Guest Blogger, Allie McCarn, reviews science fiction and fantasy books on her blog Tethyan Books. She has contributed many great book reviews to WWEnd and has generously volunteered to write some periodic reviews for our blog.


Audrey's DoorAudrey’s Door by Sarah Langan
Published: Harper & Row, 2009
Awards Won: 2009 Stoker Award

The Book:

“Built on the Upper West Side, the elegant Breviary claims a regal history. But despite 14B’s astonishingly low rental price, the recent tragedy within its walls has frightened away all potential tenants . . . except for Audrey Lucas.

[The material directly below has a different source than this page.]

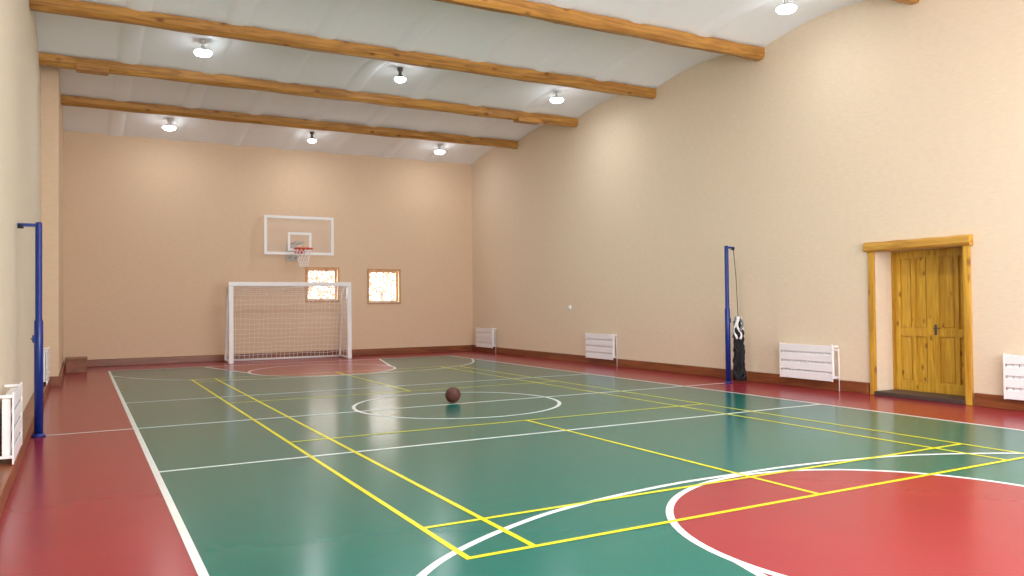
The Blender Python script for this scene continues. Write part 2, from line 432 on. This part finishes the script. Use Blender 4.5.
# ---------------- goal ----------------
gx0,gx1,gy,gd=3.20,6.12,20.0,.85
GH=1.92
G=empty('football_goal',((gx0+gx1)/2,gy,.004))
ox=(gx1-gx0)/2
for s in (-1,1):
    q=MB(); q.box(s*ox-.055,s*ox+.055,-.05,.05,0,GH-.05,M_white,.012); q.obj('goal_post',G)
q=MB(); q.box(-ox-.055,ox+.055,-.05,.05,GH-.05,GH+.05,M_white,.012); q.obj('crossbar',G)
q=MB()
for s in (-1,1):
    q.tube([(s*ox,.03,GH-.03),(s*ox,.40,GH-.07),(s*ox,.55,GH-.25),(s*ox,gd,.03),(s*ox,gd,.02)],.026,M_white)
    q.tube([(s*ox,.03,.027),(s*ox,gd,.027)],.026,M_white)
q.tube([(-ox,gd,.027),(ox,gd,.027)],.026,M_white)
q.obj('back_frame',G)
q=MB(); r=.004; back=[(.03,GH-.05),(.38,GH-.1),(.53,GH-.27),(.60,1.25),(.68,.8),(.76,.4),(.82,.04)]
def bk(t):
    k=min(int(t*6),5); s=t*6-k; return (back[k][0]*(1-s)+back[k+1][0]*s, back[k][1]*(1-s)+back[k+1][1]*s)
nx=26
for i in range(nx+1):
    x=-ox+2*ox*i/nx; q.tube([(x+.012*math.sin(i*1.9+j),bk(j/12)[0]+.02*math.sin(i+j),bk(j/12)[1]) for j in range(13)],r,M_net,4,cap=False)
for j in range(1,21):
    y,z=bk(j/21); q.tube([(-ox+2*ox*i/15,y+.02*math.sin(i*2+j*.5),z+.012*math.sin(i*1.3+j)) for i in range(16)],r,M_net,4,cap=False)
for s in (-1,1):
    for j in range(1,14):
        z=.04+(GH-.12)*j/14; ymax=np.interp(z,[b[1] for b in back[::-1]],[b[0] for b in back[::-1]])
        q.tube([(s*ox,.04,z),(s*ox,ymax,z)],r,M_net,4,cap=False)
    for k in range(1,6):
        y=.13*k; zm=np.interp(y,[b[0] for b in back],[b[1] for b in back]); q.tube([(s*ox,y,.03),(s*ox,y,zm)],r,M_net,4,cap=False)
o=q.obj('goal_net',G,normals=False)
thing(G,"white metal futsal goal with white net against the back wall","goal")

# ---------------- basketball hoop ----------------
bx,by=4.92,20.25
B=empty('basketball_hoop',(bx,by,2.68))
q=MB(); q.box(-.85,.85,-.006,.006,.02,.97,M_clear); q.obj('backboard',B)
q=MB(); t=.065
q.box(-.88,.88,-.02,.02,0,t,M_white); q.box(-.88,.88,-.02,.02,.98-t,.98,M_white); q.box(-.88,-.88+t,-.02,.02,t,.98-t,M_white); q.box(.88-t,.88,-.02,.02,t,.98-t,M_white)
q.obj('backboard_frame',B)
q=MB(); q.box(-.3,.3,-.016,-.006,.10,.16,M_white); q.box(-.3,.3,-.016,-.006,.51,.57,M_white); q.box(-.3,-.24,-.016,-.006,.16,.51,M_white); q.box(.24,.3,-.016,-.006,.16,.51,M_white); q.obj('target_square',B)
q=MB(); q.tube([(.225*math.cos(a),-.40+.225*math.sin(a),.13) for a in np.linspace(0,2*math.pi,33)[:-1]],.018,M_orange,8,closed=True)
q.box(-.13,.13,-.03,-.017,.03,.16,M_orange,.004); q.box(-.08,-.05,-.20,-.02,.11,.13,M_orange); q.box(.05,.08,-.20,-.02,.11,.13,M_orange); q.obj('rim',B)
q=MB()
for k in range(12):
    for d in (1,-1):
        pts=[]
        for j in range(6):
            a=2*math.pi*(k+d*j*.5)/12; rr=.22-.12*(j/5)**.7; pts.append((rr*math.cos(a),-.40+rr*math.sin(a),.12-.44*j/5))
        q.tube(pts,.005,M_net,4,cap=False)
q.obj('hoop_net',B,normals=False)
q=MB()
for x in (-.10,.10):
    q.box(x-.015,x+.015,.03,YB-by-.001,.30,.33,M_steel)
    q.tube([(x,.03,.08),(x,YB-by-.005,-.05)],.014,M_steel)
    q.box(x-.015,x+.015,.012,.035,.05,.36,M_steel)
q.box(-.12,.12,.012,.03,.05,.09,M_steel); q.box(-.12,.12,.012,.03,.30,.34,M_steel)
q.box(-.14,.14,YB-by-.02,YB-by-.001,-.12,.36,M_steel)
q.obj('wall_bracket',B)
thing(B,"clear basketball backboard with white frame and orange rim on the wall","basketball hoop")

# ---------------- ball ----------------
q=MB(); R_=.108
bmesh.ops.create_uvsphere(q.bm,u_segments=32,v_segments=20,radius=R_); q._tag(q.bm.faces[:],M_ball,True)
def gc(f_): q.tube([f_(t) for t in np.linspace(0,2*math.pi,49)[:-1]],.0025,M_seam,5,closed=True)
gc(lambda t:(R_*math.cos(t),R_*math.sin(t),0)); gc(lambda t:(0,R_*math.cos(t),R_*math.sin(t)))
for s in (-1,1):
    def f_(t,s=s):
        v=Vector((s*(.55+.28*math.cos(2*t)),math.cos(t)*.8,math.sin(t)*.8)).normalized()*R_; return tuple(v)
    gc(f_)
o=q.obj('basketball',loc=(4.61,10.2,R_+.0035)); o.rotation_euler=(.5,.4,.7)
thing(o,"dark reddish-brown basketball resting on the centre circle","ball")

# ---------------- lamps ----------------
def lamp(r,lens,en,hm):
    E=empty('ceiling_lamp')
    q=MB(); q.lathe([(0,0),(.05,0),(.05,-.05),(.03,-.06),(.03,-.13),(r*.6,-.15),(r-.01,-.175),(r,-.19),(r-.01,-.195),(0,-.195)],hm,24); q.obj('lamp_housing',E)
    q=MB(); q.lathe([(r-.008,-.195),(r+.004,-.21),(r*.85,-.245),(r*.45,-.265),(0,-.27)],lens,24); q.obj('lamp_lens',E)
    l=bpy.data.lights.new('lamp_light','AREA'); l.shape='DISK'; l.size=r*1.6; l.energy=en; l.color=(.97,.985,1.0)
    lo_=bpy.data.objects.new('lamp_light',l); COL.objects.link(lo_); lo_.parent=E; lo_.location=(0,0,-.28)
    return thing(E,"round ceiling lamp with a bright white glowing lens","lamp","round ceiling lamps")
def camM():
    yaw,pitch,roll=.5003,.0187,-.0106
    cy,sy=math.cos(yaw),math.sin(yaw); cp,sp=math.cos(pitch),math.sin(pitch)
    Fw=Vector((sy*cp,cy*cp,sp)); r=Vector((cy,-sy,0)); u=r.cross(Fw)
    cr_,sr=math.cos(roll),math.sin(roll)
    return r*cr_+u*sr, -r*sr+u*cr_, Fw
base=None; base2=None
def ceilz(y):
    return float(np.interp(y,[p[0] for p in prof],[p[1] for p in prof]))
def setlight(o,e):
    for ch in o.children:
        if ch.type=='LIGHT': ch.data=ch.data.copy(); ch.data.energy=e
for row,y in enumerate([19.75,14.05,8.12,2.6]):
    for k,x in enumerate([1.82,5.28,8.75]):
        if k==1: x=5.12 if row==0 else 5.32
        if k==2: x=8.6 if row==0 else (8.8 if row==1 else 9.05)
        loc=(x,y,ceilz(y)-.002)
        if k==1:
            if base2 is None: base2=lamp(.105,M_lens,85,M_dark); o=base2; o.location=loc
            else: o=dup(base2,loc)
            o["label"]="small round ceiling lamp with dark housing, lit white"
            setlight(o,14 if row==0 else 85)
        else:
            if base is None: base=lamp(.14,M_lens,20,M_grey); o=base; o.location=loc
            else: o=dup(base,loc)
            setlight(o,[10,20 if k==2 else 26,6,20][row])

# ---------------- small things ----------------
q=MB(); q.box(-.04,-.001,-.045,.045,-.045,.045,M_white,.006); q.box(-.05,-.04,-.018,.018,-.03,.03,M_white,.003)
o=q.obj('light_switch',loc=(XR,15.8,1.28)); thing(o,"small white switch box on the peach wall","switch")
E=empty('wooden_box',(-.06,19.6,.001))
q=MB(); q.box(-.2,.2,-.35,.35,0,.28,M_baseY,.01); q.obj('box_body',E)
q=MB(); q.box(-.21,.21,-.37,.37,.28,.31,M_baseY,.006); q.obj('box_lid',E)
thing(E,"low reddish-brown wooden box in the room corner","box")

# ---------------- world & camera ----------------
wd=bpy.data.worlds.new('World'); S.world=wd; wd.use_nodes=True
bg=wd.node_tree.nodes['Background']; bg.inputs[0].default_value=(.98,.98,1,1); bg.inputs[1].default_value=10.5
cam=bpy.data.cameras.new('Camera'); co=bpy.data.objects.new('Camera',cam); COL.objects.link(co)
cam.sensor_width=36; cam.lens=791.3/1024*36; cam.clip_start=.05
r,u,Fw=camM()
co.matrix_world=Matrix(((r.x,u.x,-Fw.x,0),(r.y,u.y,-Fw.y,0),(r.z,u.z,-Fw.z,1.4),(0,0,0,1)))
S.camera=co
S.view_settings.view_transform='Standard'
bpy.context.view_layer.update()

No stranger to tragedy at thirty-two-a survivor of a fatherless childhood and a mother’s hopeless dementia, Audrey is obsessively determined to make her own way in a city that often strangles the weak. But is it something otherworldly or Audrey’s own increasing instability that’s to blame for the dark visions that haunt her . . . and for the voice that demands that she build a door? A door it would be true madness to open . . .” ~WWEnd.com

It’s October again, and that means I’m branching out, once again, to horror!  Audrey’s Door is the October reading selection for Calico Reaction’s Theme Park book club, so it seemed like a good choice for a Halloween-themed review.